Fearing that the black rectangular object might be a bomb, he posted a picture of it on the Internet and learned it was a tracking device.

Two days later, FBI agents appeared at his doorstop to interrogate him and demand that he return the device, according a civil rights lawsuit Afifi filed against the FBI last year in federal court in Washington, D.C.

That lawsuit has been put on hold until the Supreme Court issued Monday’s decision in a separate case concerning Washington DC resident Antoine Jones, who was convicted of cocaine conspiracy and sentenced to life in prison after authorities hid a GPS tracking device on his car for 28 days.

The high court said the use of the device amounted to a search and that conducting that search without a warrant from a judge violated the constitutional Fourth Amendment right to be free of unreasonable searches.

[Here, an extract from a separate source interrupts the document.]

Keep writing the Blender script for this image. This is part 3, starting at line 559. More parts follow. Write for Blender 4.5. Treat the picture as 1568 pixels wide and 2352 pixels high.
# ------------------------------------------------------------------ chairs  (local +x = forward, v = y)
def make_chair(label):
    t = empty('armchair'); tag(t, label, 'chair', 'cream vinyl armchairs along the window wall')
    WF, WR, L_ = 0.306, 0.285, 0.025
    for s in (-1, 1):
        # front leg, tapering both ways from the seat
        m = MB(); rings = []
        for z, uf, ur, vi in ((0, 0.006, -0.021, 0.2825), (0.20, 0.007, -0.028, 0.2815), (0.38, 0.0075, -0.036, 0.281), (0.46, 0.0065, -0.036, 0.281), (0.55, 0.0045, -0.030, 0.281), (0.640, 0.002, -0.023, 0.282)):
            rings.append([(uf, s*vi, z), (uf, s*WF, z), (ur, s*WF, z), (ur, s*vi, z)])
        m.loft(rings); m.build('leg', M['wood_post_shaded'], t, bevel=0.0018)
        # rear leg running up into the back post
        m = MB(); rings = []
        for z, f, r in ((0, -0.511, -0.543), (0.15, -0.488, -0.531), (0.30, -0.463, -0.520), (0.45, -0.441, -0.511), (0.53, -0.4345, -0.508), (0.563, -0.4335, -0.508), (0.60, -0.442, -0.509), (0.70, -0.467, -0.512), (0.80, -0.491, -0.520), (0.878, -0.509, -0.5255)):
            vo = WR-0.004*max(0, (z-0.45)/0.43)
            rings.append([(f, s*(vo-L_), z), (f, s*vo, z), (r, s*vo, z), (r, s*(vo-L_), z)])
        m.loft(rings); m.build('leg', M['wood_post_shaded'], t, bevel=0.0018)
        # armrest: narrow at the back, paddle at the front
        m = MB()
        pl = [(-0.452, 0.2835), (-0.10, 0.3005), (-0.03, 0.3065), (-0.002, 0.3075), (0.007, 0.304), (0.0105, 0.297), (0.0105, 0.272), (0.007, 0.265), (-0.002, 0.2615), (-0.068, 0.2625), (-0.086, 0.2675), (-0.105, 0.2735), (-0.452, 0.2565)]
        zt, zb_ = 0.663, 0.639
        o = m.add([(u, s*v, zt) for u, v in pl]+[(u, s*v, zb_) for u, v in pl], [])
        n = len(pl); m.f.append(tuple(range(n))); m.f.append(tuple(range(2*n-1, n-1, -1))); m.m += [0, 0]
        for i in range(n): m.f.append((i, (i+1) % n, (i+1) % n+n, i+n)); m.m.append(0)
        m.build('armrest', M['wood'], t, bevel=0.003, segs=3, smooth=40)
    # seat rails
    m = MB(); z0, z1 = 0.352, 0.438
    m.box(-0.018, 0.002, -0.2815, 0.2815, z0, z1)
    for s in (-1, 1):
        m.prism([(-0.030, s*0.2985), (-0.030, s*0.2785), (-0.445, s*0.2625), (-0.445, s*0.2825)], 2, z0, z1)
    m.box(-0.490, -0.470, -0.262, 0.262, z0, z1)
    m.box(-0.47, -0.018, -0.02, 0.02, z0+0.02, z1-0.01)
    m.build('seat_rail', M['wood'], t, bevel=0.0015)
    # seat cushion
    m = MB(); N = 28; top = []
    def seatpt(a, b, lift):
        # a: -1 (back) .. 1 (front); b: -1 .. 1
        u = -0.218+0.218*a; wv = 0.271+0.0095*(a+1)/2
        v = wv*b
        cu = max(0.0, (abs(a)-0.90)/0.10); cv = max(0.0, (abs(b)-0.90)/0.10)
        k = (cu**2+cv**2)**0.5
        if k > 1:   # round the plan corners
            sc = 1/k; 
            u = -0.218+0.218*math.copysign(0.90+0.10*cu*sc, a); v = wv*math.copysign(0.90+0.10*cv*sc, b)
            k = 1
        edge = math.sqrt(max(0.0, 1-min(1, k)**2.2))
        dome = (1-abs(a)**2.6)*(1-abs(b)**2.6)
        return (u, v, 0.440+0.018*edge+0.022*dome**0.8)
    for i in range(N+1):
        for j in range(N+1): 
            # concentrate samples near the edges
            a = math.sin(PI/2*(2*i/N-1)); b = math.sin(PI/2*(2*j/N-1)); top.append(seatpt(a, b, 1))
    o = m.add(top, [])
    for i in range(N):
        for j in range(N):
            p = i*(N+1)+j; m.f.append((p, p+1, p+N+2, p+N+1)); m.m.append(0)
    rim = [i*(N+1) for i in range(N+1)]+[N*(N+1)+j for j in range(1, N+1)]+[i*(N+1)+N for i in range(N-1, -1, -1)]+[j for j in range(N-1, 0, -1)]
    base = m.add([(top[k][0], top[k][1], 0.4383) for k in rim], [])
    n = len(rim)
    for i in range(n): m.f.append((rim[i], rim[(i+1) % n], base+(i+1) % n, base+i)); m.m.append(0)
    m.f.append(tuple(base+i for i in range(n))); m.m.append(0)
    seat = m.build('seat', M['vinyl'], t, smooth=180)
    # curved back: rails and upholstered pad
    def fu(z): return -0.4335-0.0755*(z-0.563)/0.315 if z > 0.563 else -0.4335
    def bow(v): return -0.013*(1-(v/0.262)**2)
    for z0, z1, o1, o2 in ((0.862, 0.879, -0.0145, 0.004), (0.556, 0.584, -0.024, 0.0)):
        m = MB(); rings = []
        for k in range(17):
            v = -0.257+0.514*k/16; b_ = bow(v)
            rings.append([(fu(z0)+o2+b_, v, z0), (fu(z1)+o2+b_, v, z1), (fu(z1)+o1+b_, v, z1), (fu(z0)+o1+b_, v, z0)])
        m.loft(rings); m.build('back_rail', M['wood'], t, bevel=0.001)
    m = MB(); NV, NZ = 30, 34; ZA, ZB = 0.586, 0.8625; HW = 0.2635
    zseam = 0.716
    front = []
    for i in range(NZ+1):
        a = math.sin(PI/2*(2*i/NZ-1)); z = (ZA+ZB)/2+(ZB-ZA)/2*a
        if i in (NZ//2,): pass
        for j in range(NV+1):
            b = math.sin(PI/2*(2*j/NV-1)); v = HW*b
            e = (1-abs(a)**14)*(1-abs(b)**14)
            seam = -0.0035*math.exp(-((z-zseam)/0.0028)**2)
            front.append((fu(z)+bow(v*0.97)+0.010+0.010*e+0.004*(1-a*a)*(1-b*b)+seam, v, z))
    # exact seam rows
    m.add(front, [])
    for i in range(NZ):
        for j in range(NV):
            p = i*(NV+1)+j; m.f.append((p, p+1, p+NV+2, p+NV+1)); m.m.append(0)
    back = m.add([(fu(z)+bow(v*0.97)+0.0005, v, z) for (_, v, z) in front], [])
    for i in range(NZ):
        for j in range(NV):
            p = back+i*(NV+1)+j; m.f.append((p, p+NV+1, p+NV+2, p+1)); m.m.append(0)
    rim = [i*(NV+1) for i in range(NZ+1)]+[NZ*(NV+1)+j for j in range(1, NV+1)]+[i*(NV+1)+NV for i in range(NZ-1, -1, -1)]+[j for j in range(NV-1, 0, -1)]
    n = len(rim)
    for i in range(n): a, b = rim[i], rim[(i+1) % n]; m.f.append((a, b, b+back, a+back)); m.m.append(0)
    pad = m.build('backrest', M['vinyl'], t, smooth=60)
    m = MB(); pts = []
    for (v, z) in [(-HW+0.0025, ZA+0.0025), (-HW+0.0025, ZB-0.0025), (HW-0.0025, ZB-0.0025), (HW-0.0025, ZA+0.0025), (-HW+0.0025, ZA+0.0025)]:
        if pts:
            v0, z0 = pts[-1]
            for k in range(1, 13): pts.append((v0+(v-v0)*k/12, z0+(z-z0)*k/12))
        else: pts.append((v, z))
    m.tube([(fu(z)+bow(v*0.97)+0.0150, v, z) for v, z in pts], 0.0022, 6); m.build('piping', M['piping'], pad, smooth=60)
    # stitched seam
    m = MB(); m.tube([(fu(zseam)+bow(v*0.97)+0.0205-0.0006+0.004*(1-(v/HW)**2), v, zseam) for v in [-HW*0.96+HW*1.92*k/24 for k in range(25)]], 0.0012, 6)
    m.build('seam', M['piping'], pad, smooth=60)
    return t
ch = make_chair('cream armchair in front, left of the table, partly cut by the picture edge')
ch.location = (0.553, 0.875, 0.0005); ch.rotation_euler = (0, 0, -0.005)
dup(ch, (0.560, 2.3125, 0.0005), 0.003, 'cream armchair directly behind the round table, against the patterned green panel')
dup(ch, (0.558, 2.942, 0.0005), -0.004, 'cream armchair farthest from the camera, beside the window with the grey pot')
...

Afifi’s lawyers, who are from the Council on American-Islamic Relations, said the ruling resolves a conflict among lower courts and appears to support their arguments.

“We welcome this decision from the Supreme Court because it shows clearly that the nation’s highest court has recognized that the warrantless use of GPS devices is a violation of Fourth Amendment protections against unreasonable search and seizure,” attorney Nadhira Al-Khalili said.

Zahra Billoo, the executive director of the council’s San Francisco Bay Area branch, said, “This important ruling will serve to protect all Americans from further unchecked assaults on constitutional rights.”